[Entries with scene source code]
● ● ● ● ● ● ●
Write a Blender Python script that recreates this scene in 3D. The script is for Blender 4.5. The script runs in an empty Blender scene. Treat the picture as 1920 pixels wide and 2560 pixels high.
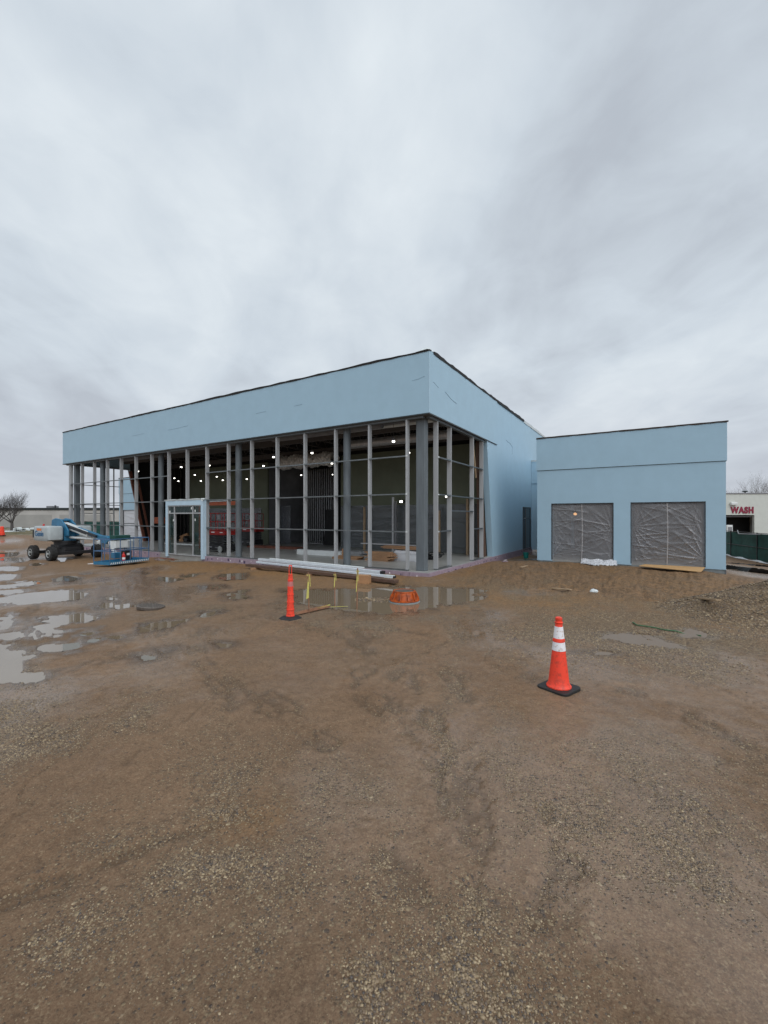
import bpy, math, random
import numpy as np
from mathutils import Matrix, Vector
random.seed(7); rng = np.random.default_rng(7)
S = bpy.context.scene; COL = S.collection
R = math.radians
# ------------------------------------------------------------------ camera
CAMH = 2.15; F = 1072.0; HY = 1290.0; CX = 960.0          # lens in pixels of the 1920x2560 photograph
cd = bpy.data.cameras.new('camera'); cam = bpy.data.objects.new('camera', cd); COL.objects.link(cam)
cam.location = (0, 0, CAMH); cam.rotation_euler = (R(90), 0, 0)
cd.sensor_fit = 'VERTICAL'; cd.sensor_height = 36; cd.lens = 36 * F / 2560; cd.shift_y = (HY - 1280) / 2560
cd.clip_start = .05; cd.clip_end = 3000
S.camera = cam
# ------------------------------------------------------------------ sky, sun, exposure
SUN_EL, SUN_AZ = R(50), R(152)      # azimuth clockwise from +Y (the camera looks along +Y)
w = bpy.data.worlds.new('World'); S.world = w; w.use_nodes = True
nt = w.node_tree; nt.nodes.clear(); N = nt.nodes.new; LK = nt.links.new
def wm(op, a, b=None, c=None):
    n = N('ShaderNodeMath'); n.operation = op
    for i, v in enumerate((a, b, c)):
        if v is None: continue
        if isinstance(v, (int, float)): n.inputs[i].default_value = v
        else: LK(v, n.inputs[i])
    return n.outputs[0]
sky = N('ShaderNodeTexSky'); sky.sky_type = 'NISHITA'; sky.sun_disc = False
sky.sun_elevation = SUN_EL; sky.sun_rotation = SUN_AZ
tc = N('ShaderNodeTexCoord'); sp = N('ShaderNodeSeparateXYZ'); LK(tc.outputs['Generated'], sp.inputs[0])
zz = wm('ADD', wm('MAXIMUM', sp.outputs[2], 0.0), 0.26)
cb = N('ShaderNodeCombineXYZ'); LK(wm('DIVIDE', sp.outputs[0], zz), cb.inputs[0]); LK(wm('DIVIDE', sp.outputs[1], zz), cb.inputs[1])
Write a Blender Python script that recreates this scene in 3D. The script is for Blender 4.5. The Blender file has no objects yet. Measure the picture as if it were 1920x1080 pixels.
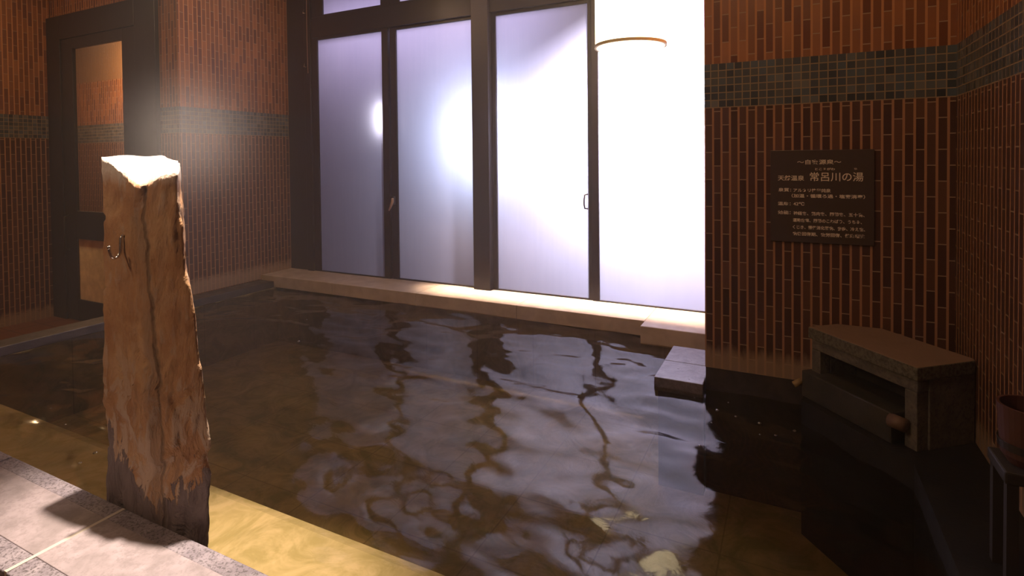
import bpy, bmesh, math, random
from mathutils import Vector, Matrix, noise
C = bpy.context
sc = C.scene
col = sc.collection
random.seed(7)

# ------------------------------------------------------------------ camera
cam_d = bpy.data.cameras.new('camera'); cam = bpy.data.objects.new('camera', cam_d); col.objects.link(cam)
cam_d.sensor_width = 36; cam_d.lens = 1047.48 / 1920 * 36
cam_d.shift_y = -(540 - 319.335) / 1920
cam_d.clip_start = 0.02; cam_d.clip_end = 100
fw = Vector((-0.44730966, 0.89413777, -0.02077756)); rt = Vector((0.89437915, 0.44719027, -0.01033438)); up = Vector((-5.1e-05, 0.0232057, 0.9997307))
M = Matrix((( rt.x, up.x, -fw.x, 0), (rt.y, up.y, -fw.y, 0), (rt.z, up.z, -fw.z, 1.5), (0, 0, 0, 1)))
cam.matrix_world = M
sc.camera = cam

# ------------------------------------------------------------------ world, exposure
w = bpy.data.worlds.new('night'); sc.world = w; w.use_nodes = True
bg = w.node_tree.nodes['Background']; bg.inputs[0].default_value = (0.50, 0.42, 0.85, 1); bg.inputs[1].default_value = 0.035
vs = sc.view_settings
sc.display_settings.display_device = 'sRGB'
vs.view_transform = 'Standard'; vs.look = 'None'; vs.exposure = 0.0; vs.gamma = 1.0; vs.use_curve_mapping = False
cy = sc.cycles
cy.use_denoising = True
cy.max_bounces = 10; cy.diffuse_bounces = 4; cy.glossy_bounces = 4; cy.transmission_bounces = 6; cy.transparent_max_bounces = 10; cy.volume_bounces = 1
cy.sample_clamp_indirect = 3.0; cy.sample_clamp_direct = 0
cy.volume_step_rate = 2.0; cy.volume_max_steps = 48
cy.caustics_reflective = False; cy.caustics_refractive = False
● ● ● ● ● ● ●
INSTRUCTIONS FOR THE TASK :: Any pictures should be dropped; transcribe the rest of the records above exactly.

REPLY ::
Write a Blender Python script that recreates this scene in 3D. The script is for Blender 4.5. The script runs in an empty Blender scene. Treat the picture as 1920 pixels wide and 2560 pixels high.
import bpy, math, random
import numpy as np
from mathutils import Matrix, Vector
random.seed(7); rng = np.random.default_rng(7)
S = bpy.context.scene; COL = S.collection
R = math.radians
# ------------------------------------------------------------------ camera
CAMH = 2.15; F = 1072.0; HY = 1290.0; CX = 960.0          # lens in pixels of the 1920x2560 photograph
cd = bpy.data.cameras.new('camera'); cam = bpy.data.objects.new('camera', cd); COL.objects.link(cam)
cam.location = (0, 0, CAMH); cam.rotation_euler = (R(90), 0, 0)
cd.sensor_fit = 'VERTICAL'; cd.sensor_height = 36; cd.lens = 36 * F / 2560; cd.shift_y = (HY - 1280) / 2560
cd.clip_start = .05; cd.clip_end = 3000
S.camera = cam
# ------------------------------------------------------------------ sky, sun, exposure
SUN_EL, SUN_AZ = R(50), R(152)      # azimuth clockwise from +Y (the camera looks along +Y)
w = bpy.data.worlds.new('World'); S.world = w; w.use_nodes = True
nt = w.node_tree; nt.nodes.clear(); N = nt.nodes.new; LK = nt.links.new
def wm(op, a, b=None, c=None):
    n = N('ShaderNodeMath'); n.operation = op
    for i, v in enumerate((a, b, c)):
        if v is None: continue
        if isinstance(v, (int, float)): n.inputs[i].default_value = v
        else: LK(v, n.inputs[i])
    return n.outputs[0]
sky = N('ShaderNodeTexSky'); sky.sky_type = 'NISHITA'; sky.sun_disc = False
sky.sun_elevation = SUN_EL; sky.sun_rotation = SUN_AZ
tc = N('ShaderNodeTexCoord'); sp = N('ShaderNodeSeparateXYZ'); LK(tc.outputs['Generated'], sp.inputs[0])
zz = wm('ADD', wm('MAXIMUM', sp.outputs[2], 0.0), 0.26)
cb = N('ShaderNodeCombineXYZ'); LK(wm('DIVIDE', sp.outputs[0], zz), cb.inputs[0]); LK(wm('DIVIDE', sp.outputs[1], zz), cb.inputs[1])
Write a Blender Python script that recreates this scene in 3D. The script is for Blender 4.5. The Blender file has no objects yet. Measure the picture as if it were 1920x1080 pixels.
import bpy, bmesh, math, random
from mathutils import Vector, Matrix, noise
C = bpy.context
sc = C.scene
col = sc.collection
random.seed(7)

# ------------------------------------------------------------------ camera
cam_d = bpy.data.cameras.new('camera'); cam = bpy.data.objects.new('camera', cam_d); col.objects.link(cam)
cam_d.sensor_width = 36; cam_d.lens = 1047.48 / 1920 * 36
cam_d.shift_y = -(540 - 319.335) / 1920
cam_d.clip_start = 0.02; cam_d.clip_end = 100
fw = Vector((-0.44730966, 0.89413777, -0.02077756)); rt = Vector((0.89437915, 0.44719027, -0.01033438)); up = Vector((-5.1e-05, 0.0232057, 0.9997307))
M = Matrix((( rt.x, up.x, -fw.x, 0), (rt.y, up.y, -fw.y, 0), (rt.z, up.z, -fw.z, 1.5), (0, 0, 0, 1)))
cam.matrix_world = M
sc.camera = cam

# ------------------------------------------------------------------ world, exposure
w = bpy.data.worlds.new('night'); sc.world = w; w.use_nodes = True
bg = w.node_tree.nodes['Background']; bg.inputs[0].default_value = (0.50, 0.42, 0.85, 1); bg.inputs[1].default_value = 0.035
vs = sc.view_settings
sc.display_settings.display_device = 'sRGB'
vs.view_transform = 'Standard'; vs.look = 'None'; vs.exposure = 0.0; vs.gamma = 1.0; vs.use_curve_mapping = False
cy = sc.cycles
cy.use_denoising = True
cy.max_bounces = 10; cy.diffuse_bounces = 4; cy.glossy_bounces = 4; cy.transmission_bounces = 6; cy.transparent_max_bounces = 10; cy.volume_bounces = 1
cy.sample_clamp_indirect = 3.0; cy.sample_clamp_direct = 0
cy.volume_step_rate = 2.0; cy.volume_max_steps = 48
cy.caustics_reflective = False; cy.caustics_refractive = False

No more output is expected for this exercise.